Elected members of all three levels of government gathered Wednesday to celebrate a landmark phase of the $2.6-billion Toronto-York Spadina subway extension.

This phase of tunnel construction is the first to cross the City of Toronto’s boundary as two tunnel boring machines – “Yorkie” and “Torkie” – create twin, one-kilometre tunnels from the future Highway 407 Station in York Region to the planned Steeles West Station at a rate of 15 metres a day.

“This is literally ground-breaking,” TTC CEO Andy Byford told CP24 after a snowy and cold outdoor news conference at the Highway 407 Station construction site. “I cannot wait to get this line open.”

Eventually, the 8.6-kilometre extension will stretch from Downsview Station (currently the last stop on the Yonge-University-Spadina line’s west branch) through York University to the future Vaughan Metropolitan Centre, near Highway 7 and Jane Street, by the time it is completed in late 2016.

Of the six new subway stations being built, the Highway 407 and Vaughan Metropolitan Centre terminals will be the first TTC stations to be constructed outside of Toronto.

At the news conference, Mayor Rob Ford, Ontario Premier Kathleen Wynne and federal Labour Minister Lisa Raitt and others championed the extension as a way to reduce gridlock in the GTA.

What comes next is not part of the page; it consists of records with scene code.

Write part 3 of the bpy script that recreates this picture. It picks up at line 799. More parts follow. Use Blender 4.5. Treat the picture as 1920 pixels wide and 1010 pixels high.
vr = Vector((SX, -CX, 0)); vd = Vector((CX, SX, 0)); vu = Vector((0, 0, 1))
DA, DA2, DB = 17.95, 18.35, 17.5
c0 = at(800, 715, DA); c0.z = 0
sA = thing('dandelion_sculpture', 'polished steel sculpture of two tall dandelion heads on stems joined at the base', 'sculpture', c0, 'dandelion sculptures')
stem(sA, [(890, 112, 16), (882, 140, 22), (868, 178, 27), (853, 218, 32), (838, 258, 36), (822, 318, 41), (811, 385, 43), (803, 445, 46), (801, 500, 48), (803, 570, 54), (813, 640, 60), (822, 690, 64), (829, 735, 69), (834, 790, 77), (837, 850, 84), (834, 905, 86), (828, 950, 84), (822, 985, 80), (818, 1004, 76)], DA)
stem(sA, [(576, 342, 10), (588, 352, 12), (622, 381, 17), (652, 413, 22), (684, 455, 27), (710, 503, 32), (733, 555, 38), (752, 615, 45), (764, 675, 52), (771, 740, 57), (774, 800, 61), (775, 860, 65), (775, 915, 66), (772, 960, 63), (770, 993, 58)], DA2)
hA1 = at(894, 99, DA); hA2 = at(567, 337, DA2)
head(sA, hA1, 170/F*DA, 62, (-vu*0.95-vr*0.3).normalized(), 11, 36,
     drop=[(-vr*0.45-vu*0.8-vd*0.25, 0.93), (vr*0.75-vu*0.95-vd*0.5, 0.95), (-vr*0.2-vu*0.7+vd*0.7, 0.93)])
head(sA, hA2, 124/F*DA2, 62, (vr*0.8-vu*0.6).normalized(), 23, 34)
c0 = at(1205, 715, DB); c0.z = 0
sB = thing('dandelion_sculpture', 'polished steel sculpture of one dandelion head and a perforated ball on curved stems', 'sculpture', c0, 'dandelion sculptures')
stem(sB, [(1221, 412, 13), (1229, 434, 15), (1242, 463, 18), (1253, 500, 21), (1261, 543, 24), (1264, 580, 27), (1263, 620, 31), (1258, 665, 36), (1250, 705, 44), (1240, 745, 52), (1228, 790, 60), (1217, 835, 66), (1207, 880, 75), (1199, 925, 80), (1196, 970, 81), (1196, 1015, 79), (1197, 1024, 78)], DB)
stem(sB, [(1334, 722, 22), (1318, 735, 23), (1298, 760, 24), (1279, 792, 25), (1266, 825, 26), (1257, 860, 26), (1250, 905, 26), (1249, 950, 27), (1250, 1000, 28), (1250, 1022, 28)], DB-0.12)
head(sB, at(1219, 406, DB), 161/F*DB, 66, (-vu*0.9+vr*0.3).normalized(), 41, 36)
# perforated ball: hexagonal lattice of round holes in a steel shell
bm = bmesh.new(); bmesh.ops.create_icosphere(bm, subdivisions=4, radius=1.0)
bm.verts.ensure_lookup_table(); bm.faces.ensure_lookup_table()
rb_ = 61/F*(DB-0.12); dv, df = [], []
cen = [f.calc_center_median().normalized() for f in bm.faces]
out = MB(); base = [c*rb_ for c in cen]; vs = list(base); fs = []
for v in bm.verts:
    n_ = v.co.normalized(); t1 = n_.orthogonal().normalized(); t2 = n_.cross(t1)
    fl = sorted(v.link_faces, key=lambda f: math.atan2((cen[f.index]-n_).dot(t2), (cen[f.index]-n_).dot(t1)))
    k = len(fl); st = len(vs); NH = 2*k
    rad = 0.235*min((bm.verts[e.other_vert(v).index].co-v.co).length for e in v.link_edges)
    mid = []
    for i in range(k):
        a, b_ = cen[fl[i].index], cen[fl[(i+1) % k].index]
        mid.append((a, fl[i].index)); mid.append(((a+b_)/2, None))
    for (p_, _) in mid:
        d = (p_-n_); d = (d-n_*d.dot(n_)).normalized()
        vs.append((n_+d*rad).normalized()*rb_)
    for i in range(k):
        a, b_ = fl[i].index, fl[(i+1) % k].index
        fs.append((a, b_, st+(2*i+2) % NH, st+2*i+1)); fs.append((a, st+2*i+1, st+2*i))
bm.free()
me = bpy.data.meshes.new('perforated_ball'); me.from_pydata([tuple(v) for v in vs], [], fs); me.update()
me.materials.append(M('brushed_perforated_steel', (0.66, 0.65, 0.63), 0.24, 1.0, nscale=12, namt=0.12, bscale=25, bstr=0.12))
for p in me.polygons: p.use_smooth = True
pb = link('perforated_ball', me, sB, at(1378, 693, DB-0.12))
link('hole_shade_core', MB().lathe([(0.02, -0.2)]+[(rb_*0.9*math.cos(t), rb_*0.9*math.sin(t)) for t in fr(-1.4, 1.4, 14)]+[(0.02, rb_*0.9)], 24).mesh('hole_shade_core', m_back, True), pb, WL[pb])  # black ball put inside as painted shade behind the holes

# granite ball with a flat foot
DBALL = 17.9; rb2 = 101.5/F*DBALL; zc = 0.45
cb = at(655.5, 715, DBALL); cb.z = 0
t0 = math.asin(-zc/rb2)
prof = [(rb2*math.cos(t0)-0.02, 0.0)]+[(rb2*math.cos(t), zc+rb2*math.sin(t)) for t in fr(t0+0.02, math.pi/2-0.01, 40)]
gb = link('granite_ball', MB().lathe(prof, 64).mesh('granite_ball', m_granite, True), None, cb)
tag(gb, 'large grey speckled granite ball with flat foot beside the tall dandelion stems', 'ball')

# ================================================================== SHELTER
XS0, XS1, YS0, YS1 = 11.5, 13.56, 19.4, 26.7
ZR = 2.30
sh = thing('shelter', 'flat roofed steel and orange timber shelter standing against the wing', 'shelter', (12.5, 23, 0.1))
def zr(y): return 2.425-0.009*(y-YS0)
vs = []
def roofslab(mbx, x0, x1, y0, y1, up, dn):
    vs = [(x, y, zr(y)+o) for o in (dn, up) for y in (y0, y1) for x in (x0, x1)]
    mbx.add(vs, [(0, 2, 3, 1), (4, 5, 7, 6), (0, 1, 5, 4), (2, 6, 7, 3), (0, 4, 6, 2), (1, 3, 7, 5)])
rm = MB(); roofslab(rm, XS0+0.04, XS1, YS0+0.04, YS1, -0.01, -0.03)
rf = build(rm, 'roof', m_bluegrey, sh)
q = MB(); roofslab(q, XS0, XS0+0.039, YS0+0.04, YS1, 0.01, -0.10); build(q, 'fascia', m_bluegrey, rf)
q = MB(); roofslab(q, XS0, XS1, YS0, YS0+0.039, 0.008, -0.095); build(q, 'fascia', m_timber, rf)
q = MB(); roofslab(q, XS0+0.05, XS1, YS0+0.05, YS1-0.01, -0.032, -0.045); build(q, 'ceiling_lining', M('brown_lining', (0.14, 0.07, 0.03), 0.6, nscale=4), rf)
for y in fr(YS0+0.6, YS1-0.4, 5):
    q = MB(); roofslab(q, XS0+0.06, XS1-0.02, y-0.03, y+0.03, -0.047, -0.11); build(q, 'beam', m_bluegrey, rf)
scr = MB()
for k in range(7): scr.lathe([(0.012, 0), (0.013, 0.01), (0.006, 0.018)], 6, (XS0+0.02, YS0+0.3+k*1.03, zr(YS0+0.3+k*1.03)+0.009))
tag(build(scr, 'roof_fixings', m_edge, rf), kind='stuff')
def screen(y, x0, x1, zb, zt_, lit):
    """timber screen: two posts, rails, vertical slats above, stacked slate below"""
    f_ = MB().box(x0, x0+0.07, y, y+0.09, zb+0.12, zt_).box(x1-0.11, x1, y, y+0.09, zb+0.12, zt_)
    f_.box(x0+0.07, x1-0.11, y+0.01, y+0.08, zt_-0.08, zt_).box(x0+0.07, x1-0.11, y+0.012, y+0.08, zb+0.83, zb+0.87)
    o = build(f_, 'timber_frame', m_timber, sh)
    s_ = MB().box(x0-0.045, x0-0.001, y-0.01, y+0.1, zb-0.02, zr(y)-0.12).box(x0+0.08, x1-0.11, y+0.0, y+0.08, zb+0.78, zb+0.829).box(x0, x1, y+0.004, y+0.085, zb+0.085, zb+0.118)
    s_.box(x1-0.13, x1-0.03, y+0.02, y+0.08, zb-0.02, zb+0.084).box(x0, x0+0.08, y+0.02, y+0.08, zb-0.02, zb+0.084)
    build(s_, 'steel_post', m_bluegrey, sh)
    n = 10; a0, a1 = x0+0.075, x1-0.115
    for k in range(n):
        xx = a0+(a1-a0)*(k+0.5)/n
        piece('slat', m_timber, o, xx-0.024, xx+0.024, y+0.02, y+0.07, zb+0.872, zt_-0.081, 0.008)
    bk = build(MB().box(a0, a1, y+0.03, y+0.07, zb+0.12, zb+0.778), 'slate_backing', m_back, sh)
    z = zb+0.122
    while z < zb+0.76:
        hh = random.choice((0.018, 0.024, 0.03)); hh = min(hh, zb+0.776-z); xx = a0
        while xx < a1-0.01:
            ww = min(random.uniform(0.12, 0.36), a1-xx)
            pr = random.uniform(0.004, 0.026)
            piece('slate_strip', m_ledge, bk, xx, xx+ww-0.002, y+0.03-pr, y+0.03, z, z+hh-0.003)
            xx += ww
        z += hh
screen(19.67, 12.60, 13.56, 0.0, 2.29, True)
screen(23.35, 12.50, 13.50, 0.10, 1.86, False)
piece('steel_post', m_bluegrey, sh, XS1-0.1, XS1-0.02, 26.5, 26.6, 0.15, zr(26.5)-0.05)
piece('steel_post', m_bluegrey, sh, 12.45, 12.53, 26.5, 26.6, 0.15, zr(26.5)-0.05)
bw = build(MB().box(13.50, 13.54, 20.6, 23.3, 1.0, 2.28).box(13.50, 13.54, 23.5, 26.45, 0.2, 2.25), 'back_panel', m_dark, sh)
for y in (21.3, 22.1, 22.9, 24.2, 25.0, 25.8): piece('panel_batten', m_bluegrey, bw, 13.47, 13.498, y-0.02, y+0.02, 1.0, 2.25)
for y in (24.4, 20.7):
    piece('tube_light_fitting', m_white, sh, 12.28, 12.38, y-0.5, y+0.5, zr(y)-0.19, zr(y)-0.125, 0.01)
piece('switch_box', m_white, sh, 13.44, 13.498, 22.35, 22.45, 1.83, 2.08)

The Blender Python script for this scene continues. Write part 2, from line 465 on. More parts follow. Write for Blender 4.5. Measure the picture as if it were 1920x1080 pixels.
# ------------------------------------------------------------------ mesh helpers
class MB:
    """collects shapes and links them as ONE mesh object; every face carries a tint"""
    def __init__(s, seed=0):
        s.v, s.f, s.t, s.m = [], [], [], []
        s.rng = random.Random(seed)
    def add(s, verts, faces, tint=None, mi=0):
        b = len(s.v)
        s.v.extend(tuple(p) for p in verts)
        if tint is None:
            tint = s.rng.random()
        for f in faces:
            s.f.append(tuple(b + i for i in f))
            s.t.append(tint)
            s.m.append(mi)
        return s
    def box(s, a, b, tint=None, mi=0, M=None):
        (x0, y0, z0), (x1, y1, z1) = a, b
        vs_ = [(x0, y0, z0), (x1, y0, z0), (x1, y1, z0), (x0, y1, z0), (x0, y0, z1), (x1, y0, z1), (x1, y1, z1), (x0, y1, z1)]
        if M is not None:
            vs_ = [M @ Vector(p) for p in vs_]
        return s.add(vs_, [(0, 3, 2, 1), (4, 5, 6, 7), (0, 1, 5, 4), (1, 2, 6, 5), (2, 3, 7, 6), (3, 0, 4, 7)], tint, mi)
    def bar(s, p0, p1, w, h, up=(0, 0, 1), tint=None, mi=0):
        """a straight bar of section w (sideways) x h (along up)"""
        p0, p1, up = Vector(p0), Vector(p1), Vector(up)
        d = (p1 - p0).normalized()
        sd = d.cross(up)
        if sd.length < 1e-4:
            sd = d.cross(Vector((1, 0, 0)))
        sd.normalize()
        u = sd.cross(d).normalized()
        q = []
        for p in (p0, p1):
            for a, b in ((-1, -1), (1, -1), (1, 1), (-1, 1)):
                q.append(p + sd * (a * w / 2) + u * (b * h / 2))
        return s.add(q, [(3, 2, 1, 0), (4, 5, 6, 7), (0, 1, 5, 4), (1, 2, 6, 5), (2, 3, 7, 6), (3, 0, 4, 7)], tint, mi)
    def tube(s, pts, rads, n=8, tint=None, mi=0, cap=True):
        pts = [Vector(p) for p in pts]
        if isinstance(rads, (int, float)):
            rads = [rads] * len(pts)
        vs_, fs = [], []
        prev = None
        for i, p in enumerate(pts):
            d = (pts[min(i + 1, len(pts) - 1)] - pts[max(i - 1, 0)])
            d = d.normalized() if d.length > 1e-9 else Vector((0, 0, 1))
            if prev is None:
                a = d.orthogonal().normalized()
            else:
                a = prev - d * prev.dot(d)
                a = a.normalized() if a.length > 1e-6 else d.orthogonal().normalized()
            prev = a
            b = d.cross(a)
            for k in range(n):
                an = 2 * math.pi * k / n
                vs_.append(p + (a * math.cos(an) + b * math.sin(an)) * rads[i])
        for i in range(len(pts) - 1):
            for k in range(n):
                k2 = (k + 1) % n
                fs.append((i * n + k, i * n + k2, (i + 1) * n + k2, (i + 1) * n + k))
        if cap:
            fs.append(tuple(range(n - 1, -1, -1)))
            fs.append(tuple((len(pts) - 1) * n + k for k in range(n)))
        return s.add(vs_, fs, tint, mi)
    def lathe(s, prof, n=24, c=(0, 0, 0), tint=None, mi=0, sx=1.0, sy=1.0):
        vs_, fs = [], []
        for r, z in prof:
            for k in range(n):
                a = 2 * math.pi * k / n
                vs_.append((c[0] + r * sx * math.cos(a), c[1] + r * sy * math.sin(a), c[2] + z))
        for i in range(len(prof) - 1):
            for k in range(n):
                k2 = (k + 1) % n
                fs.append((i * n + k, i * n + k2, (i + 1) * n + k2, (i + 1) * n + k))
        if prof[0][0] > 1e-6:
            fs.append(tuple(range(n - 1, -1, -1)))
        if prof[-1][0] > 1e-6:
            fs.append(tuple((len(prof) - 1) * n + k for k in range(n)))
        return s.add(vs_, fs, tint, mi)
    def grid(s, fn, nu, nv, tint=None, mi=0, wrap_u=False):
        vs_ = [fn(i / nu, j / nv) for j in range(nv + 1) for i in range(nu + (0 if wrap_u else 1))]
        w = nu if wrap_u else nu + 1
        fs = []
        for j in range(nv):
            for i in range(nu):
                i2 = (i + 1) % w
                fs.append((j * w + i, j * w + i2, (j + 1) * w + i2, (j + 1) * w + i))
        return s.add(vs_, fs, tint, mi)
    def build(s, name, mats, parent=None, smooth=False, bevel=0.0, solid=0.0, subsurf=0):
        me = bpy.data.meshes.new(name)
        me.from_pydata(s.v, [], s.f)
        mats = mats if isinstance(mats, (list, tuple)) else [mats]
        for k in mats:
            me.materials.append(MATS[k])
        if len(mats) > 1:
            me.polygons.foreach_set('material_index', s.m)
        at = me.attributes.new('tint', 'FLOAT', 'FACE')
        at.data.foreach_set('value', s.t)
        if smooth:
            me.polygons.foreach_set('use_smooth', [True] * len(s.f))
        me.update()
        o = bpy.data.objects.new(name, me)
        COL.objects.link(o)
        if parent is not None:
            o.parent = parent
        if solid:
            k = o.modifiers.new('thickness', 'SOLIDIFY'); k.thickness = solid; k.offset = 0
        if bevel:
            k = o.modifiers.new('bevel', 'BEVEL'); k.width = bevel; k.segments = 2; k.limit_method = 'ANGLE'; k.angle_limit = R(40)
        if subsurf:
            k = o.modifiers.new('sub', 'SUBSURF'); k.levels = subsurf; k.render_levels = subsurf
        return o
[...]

There are concerns, however, that the increase in ridership will add more pressure on a Yonge-University Spadina subway line that is nearing capacity amid worsening overcrowding on trains and congestion at some stations.

At a meeting last year, the TTC board endorsed a proposed downtown relief line and made the line’s construction a condition of any further expansion of the Yonge-University-Spadina line.

According to Ford, the ongoing Toronto-York Spadina extension will provide new options for hundreds of thousands of daily commuters, improve travel times and create better productivity for GTA businesses, in addition to creating more than 2,000 construction jobs.

The TTC is overseeing the project, which is funded by the provincial government ($870 million), federal government ($697 million), City of Toronto ($526 million), and York Region ($352 million).